Inesperada muestra de afecto

Huberto Meléndez Martínez.
Huberto Meléndez Martínez.

El apetito infantil era por la necesidad de probar sabores diversos en la exploración cuando se va conociendo el mundo.

En memoria del tío Carlos Meléndez Contreras.

“Dejen de hacer travesuras, se va a enojar su abuelito Pedro”. Era la consigna ordinaria que escuchaban de mamá, abuela Petra y la tía Manuela. Lo hacían para contener sus ímpetus de hurgar entre matorrales en donde se escondían las gallinas, cazar lagartijas entre las piedras del potrero, pájaros diversos entre los árboles, con resultados frecuentes de destrozo.

El abuelo era todo afecto y bondad. Los veía y solo sonreía en señal de complicidad. Tal vez recordaba sus propias aventuras infantiles.

Pasaban largas horas en el barranco del arroyo, provistos con una vara afilada en una piedra, a manera de punzón, escarbando para extraer “coquitos” (pequeños tubérculos del tamaño de una canica que se encuentran en el subsuelo, de unas plantas minúsculas parecidas a la hoja del mezquite) y competir a ver quién encontraba más. Muy emocionante era encontrar el primero y luego seguir la raíz para localizar otros. Era más fácil cuando la tierra estaba húmeda y el rizoma no se trozaba.

Por los meses que coincidían con las vacaciones del fin de cursos escolares, cuando es la floración del maguey. Se hacía “agua la boca” por querer probar el néctar de su flor. Llamaba la atención los brazos de los quiotes grandes que tenían cáliz con mayor cantidad de miel. Tumbarlos de tan alto era muy difícil. Ni pensar en la posibilidad de que alguno de los niños dispusiera de hacha, machete o cuchillo pues los padres las resguardaban por evitarles riesgos innecesarios.

Sólo podían bajarlos a pedradas. Quizá el esfuerzo realizado multiplicaba el placer al conseguir arrancar algunos. Los que portaban resortera eran favorecidos.
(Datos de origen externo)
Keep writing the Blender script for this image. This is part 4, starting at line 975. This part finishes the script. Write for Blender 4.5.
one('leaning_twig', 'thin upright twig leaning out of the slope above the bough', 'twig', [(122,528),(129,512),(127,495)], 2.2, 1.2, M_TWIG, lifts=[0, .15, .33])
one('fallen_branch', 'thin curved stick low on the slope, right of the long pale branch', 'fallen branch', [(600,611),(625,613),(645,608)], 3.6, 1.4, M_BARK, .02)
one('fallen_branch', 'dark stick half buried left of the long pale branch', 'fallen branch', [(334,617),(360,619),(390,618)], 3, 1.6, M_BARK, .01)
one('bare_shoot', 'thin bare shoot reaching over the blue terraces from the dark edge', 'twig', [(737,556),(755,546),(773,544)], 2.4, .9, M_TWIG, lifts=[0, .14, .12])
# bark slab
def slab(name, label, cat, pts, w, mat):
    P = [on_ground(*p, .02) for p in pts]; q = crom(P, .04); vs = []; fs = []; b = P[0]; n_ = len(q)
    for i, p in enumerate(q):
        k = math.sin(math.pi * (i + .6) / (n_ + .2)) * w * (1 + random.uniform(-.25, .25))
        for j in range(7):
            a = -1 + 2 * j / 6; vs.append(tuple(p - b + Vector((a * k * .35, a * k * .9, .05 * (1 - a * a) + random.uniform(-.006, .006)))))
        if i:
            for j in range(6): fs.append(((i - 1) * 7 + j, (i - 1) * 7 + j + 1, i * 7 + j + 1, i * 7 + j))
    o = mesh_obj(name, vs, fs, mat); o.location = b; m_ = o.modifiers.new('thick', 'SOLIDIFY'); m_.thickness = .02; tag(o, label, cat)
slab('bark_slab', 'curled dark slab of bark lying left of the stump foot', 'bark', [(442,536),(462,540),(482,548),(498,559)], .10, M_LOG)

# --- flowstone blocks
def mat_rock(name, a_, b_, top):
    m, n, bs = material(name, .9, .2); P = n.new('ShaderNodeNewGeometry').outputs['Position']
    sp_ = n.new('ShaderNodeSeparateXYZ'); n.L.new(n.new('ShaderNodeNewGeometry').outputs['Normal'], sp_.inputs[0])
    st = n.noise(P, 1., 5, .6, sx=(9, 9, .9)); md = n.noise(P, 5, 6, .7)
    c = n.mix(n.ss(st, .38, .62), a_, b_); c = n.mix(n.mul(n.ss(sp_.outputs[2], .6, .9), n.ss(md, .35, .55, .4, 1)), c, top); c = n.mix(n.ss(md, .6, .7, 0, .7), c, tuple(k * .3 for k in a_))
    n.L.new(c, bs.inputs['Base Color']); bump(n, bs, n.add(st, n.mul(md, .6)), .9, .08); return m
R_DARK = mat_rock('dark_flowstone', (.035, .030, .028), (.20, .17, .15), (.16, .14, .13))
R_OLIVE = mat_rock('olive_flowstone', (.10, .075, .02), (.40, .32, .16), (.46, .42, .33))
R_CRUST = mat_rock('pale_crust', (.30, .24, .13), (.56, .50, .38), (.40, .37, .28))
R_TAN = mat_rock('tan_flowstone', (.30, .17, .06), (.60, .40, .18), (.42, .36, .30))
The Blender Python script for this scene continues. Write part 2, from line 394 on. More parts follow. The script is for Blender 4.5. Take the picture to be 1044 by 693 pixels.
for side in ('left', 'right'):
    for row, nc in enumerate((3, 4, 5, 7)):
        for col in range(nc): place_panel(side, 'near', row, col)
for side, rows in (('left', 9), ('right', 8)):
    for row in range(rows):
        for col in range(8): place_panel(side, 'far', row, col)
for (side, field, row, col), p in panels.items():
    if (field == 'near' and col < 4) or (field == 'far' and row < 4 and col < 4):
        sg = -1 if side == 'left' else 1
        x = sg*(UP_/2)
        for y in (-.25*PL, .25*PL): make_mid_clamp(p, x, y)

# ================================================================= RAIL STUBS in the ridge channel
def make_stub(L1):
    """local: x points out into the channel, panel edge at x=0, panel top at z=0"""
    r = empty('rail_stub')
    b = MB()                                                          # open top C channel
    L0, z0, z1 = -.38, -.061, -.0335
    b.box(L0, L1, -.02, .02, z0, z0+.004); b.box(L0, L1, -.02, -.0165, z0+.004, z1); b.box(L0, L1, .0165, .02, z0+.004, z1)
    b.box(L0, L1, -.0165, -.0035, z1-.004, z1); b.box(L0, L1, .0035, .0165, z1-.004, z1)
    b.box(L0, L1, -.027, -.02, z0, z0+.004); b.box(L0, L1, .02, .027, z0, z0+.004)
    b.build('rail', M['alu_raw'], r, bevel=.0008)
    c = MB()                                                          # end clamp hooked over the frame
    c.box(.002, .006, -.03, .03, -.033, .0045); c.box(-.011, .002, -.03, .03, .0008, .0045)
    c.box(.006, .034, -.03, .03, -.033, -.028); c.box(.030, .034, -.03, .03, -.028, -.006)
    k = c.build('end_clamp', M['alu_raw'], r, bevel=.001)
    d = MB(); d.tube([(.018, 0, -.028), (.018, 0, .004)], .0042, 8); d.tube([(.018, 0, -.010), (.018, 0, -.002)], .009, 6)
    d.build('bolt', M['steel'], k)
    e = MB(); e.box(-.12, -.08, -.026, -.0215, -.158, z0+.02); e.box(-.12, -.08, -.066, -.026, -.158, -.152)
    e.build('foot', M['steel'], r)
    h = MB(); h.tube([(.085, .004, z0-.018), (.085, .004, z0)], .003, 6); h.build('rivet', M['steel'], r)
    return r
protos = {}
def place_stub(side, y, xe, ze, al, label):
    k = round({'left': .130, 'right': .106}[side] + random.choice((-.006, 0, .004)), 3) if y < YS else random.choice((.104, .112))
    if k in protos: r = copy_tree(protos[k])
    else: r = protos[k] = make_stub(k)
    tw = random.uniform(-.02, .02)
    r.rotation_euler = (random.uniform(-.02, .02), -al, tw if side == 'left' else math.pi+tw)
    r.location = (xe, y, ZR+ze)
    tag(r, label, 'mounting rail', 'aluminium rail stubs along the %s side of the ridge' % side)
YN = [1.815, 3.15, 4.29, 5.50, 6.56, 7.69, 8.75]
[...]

Aquellas ganas de consumir alguna golosina eran permanentes. Quizá el apetito infantil era por la necesidad de probar sabores diversos en la exploración realizada cuando se va conociendo el mundo.

Cierto día que un pequeño intentaba cortar esas flores pasó por ahí su tío y, al verlo sudoroso, con pocos resultados por el refuerzo, le dijo: “mañana yo te corto una manilla”. Esa noche durmió poco ilusionado con la promesa. Aquel tío no se distinguía por ser expresivo con los sobrinos y la duda de cumplir lo mantuvo en vela.

Después del almuerzo fue a esperarlo a la magueyera. Cuando lo vio llegar se desencantó pues llegó muy limpio, recién bañado, con sombrero nuevo, su inmaculada camisa blanca que usaba cuando iba al pueblo.

Para su sorpresa observó que, con cierta facilidad levantó uno de los quiotes secos que había en el cercado y con un magistral movimiento, utilizando la punta, cortó fácilmente una manilla grande, la sacó de entre las espinas, se la dio y siguió presuroso camino hacia la ciudad.

No podía dar crédito a tan grande regalo. Las degustó bajo la fresca sombra de un pirul, empalagado fue a compartir con sus amigos, sin revelar cómo era dueño de tan grande manjar.

El campo es generoso, provee numerosas delicias gratuitas.